## OBJECTIVE
Print verbatim the opening line of the material and every subsequent line through the one containing "mb.build('threshold', M['zinc'], gd)".

━━━━━━

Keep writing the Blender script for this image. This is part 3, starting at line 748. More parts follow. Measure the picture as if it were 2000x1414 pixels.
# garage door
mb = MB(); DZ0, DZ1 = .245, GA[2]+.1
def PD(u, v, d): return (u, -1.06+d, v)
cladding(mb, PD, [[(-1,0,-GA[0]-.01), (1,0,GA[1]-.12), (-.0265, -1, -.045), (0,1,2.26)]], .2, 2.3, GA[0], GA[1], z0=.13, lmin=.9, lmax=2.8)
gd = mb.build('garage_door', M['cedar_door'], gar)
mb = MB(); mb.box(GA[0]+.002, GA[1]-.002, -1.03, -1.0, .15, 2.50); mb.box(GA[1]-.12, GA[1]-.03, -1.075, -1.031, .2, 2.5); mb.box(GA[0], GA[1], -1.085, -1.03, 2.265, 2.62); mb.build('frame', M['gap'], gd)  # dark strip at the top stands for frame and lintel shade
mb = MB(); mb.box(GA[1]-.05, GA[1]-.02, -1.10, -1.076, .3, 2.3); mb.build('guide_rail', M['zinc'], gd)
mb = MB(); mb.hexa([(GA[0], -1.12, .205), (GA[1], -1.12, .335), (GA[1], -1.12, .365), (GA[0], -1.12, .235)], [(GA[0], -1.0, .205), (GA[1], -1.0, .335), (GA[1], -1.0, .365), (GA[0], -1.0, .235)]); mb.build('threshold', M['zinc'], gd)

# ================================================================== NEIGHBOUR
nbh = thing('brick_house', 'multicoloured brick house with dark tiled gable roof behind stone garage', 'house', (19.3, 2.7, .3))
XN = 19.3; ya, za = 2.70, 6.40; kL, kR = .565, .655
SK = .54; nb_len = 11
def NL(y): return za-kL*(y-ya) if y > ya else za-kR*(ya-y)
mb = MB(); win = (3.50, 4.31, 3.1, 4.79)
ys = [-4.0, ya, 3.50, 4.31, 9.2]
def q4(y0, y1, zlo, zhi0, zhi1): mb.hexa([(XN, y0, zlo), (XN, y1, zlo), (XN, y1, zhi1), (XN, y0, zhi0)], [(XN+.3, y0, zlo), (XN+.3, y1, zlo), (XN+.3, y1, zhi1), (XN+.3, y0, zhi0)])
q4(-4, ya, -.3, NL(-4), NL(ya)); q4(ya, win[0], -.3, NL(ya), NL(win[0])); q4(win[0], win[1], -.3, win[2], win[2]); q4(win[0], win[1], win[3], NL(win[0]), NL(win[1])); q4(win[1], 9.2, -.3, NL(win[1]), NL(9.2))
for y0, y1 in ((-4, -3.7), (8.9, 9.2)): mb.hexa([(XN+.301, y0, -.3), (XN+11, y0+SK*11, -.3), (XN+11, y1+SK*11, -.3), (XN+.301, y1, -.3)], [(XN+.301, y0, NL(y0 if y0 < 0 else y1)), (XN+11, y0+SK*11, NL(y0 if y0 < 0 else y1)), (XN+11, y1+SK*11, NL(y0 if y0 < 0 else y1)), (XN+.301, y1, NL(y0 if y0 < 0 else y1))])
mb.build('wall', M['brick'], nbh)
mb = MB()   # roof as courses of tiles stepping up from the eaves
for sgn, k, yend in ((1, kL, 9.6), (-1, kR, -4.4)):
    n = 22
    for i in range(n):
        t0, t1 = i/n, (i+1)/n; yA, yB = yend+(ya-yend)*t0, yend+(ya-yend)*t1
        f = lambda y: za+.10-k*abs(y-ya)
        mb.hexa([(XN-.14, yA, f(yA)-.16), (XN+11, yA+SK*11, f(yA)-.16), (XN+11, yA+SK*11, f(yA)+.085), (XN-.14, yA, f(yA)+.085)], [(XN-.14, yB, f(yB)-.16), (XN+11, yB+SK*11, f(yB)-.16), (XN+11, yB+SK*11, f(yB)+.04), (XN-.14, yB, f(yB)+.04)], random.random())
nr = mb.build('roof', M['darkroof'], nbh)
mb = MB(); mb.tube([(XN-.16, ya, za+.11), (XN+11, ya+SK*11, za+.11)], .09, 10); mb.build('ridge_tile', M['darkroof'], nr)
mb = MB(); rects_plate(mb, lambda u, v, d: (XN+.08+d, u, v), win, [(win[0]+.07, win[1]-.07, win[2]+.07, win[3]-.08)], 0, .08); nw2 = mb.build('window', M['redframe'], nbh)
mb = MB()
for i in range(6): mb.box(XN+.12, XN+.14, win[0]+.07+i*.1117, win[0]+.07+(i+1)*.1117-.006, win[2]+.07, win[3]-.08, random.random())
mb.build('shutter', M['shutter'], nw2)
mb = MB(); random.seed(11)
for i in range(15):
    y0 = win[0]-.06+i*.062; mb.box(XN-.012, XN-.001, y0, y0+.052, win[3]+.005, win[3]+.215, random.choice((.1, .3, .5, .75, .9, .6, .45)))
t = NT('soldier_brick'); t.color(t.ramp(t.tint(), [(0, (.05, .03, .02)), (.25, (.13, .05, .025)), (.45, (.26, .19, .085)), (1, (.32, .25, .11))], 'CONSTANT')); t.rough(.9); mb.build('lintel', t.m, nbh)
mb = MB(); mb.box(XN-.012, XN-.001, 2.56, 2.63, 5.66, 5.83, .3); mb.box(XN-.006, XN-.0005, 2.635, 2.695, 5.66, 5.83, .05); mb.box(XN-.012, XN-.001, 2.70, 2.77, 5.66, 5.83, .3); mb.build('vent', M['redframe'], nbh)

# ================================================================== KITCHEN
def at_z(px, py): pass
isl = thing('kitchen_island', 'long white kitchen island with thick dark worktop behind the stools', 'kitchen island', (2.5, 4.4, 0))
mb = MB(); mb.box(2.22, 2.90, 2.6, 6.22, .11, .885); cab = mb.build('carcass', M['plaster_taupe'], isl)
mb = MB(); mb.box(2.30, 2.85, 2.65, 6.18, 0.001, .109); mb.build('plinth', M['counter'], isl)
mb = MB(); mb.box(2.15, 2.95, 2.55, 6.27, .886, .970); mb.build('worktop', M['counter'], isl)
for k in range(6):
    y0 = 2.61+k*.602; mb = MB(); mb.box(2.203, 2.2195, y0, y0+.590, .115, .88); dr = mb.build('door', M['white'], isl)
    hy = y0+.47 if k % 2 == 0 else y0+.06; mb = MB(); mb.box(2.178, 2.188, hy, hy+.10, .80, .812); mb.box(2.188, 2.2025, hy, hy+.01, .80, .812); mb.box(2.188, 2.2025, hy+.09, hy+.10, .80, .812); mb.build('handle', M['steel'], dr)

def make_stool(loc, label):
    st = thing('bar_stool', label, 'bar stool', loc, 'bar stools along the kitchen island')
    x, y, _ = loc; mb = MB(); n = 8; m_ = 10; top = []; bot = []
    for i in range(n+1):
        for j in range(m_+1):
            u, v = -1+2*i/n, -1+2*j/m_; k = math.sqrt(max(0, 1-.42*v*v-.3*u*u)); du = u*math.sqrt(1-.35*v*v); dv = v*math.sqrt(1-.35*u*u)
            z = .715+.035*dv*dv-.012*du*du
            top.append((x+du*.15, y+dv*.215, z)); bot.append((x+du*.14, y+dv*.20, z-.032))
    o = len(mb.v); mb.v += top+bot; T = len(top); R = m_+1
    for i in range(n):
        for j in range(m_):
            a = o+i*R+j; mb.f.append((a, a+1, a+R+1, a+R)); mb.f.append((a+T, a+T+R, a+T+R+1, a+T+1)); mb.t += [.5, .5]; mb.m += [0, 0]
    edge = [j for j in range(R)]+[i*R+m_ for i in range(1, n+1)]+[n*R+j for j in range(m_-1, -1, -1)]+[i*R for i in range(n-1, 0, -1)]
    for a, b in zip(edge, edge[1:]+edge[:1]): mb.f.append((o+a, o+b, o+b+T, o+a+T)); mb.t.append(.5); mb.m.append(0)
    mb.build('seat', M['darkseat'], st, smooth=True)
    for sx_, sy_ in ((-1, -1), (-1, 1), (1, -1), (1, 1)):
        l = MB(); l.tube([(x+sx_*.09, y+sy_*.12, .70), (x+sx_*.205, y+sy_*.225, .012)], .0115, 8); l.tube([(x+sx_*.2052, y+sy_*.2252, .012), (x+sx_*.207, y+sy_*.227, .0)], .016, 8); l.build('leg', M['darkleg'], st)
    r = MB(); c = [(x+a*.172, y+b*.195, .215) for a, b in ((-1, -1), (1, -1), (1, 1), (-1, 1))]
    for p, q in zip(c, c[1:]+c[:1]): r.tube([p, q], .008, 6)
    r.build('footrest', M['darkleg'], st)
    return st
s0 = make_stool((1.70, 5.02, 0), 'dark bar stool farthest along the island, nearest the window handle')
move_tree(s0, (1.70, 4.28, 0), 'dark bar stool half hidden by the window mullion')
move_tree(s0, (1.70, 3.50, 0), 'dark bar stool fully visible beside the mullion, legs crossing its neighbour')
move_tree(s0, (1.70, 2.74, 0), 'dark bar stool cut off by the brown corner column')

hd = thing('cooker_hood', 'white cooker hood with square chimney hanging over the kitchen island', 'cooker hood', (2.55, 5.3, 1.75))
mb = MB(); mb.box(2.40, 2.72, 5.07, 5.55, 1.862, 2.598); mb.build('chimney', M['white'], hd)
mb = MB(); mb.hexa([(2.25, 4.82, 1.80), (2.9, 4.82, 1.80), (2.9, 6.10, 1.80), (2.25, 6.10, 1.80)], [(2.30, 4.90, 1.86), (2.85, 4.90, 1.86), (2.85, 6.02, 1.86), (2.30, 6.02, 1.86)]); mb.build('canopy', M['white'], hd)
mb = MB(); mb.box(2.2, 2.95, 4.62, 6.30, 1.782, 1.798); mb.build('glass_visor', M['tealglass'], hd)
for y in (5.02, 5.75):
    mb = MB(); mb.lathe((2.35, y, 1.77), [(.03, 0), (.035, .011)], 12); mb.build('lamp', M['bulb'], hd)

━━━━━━

## RESPONSE TO THIS TASK
Keep writing the Blender script for this image. This is part 3, starting at line 748. More parts follow. Measure the picture as if it were 2000x1414 pixels.
# garage door
mb = MB(); DZ0, DZ1 = .245, GA[2]+.1
def PD(u, v, d): return (u, -1.06+d, v)
cladding(mb, PD, [[(-1,0,-GA[0]-.01), (1,0,GA[1]-.12), (-.0265, -1, -.045), (0,1,2.26)]], .2, 2.3, GA[0], GA[1], z0=.13, lmin=.9, lmax=2.8)
gd = mb.build('garage_door', M['cedar_door'], gar)
mb = MB(); mb.box(GA[0]+.002, GA[1]-.002, -1.03, -1.0, .15, 2.50); mb.box(GA[1]-.12, GA[1]-.03, -1.075, -1.031, .2, 2.5); mb.box(GA[0], GA[1], -1.085, -1.03, 2.265, 2.62); mb.build('frame', M['gap'], gd)  # dark strip at the top stands for frame and lintel shade
mb = MB(); mb.box(GA[1]-.05, GA[1]-.02, -1.10, -1.076, .3, 2.3); mb.build('guide_rail', M['zinc'], gd)
mb = MB(); mb.hexa([(GA[0], -1.12, .205), (GA[1], -1.12, .335), (GA[1], -1.12, .365), (GA[0], -1.12, .235)], [(GA[0], -1.0, .205), (GA[1], -1.0, .335), (GA[1], -1.0, .365), (GA[0], -1.0, .235)]); mb.build('threshold', M['zinc'], gd)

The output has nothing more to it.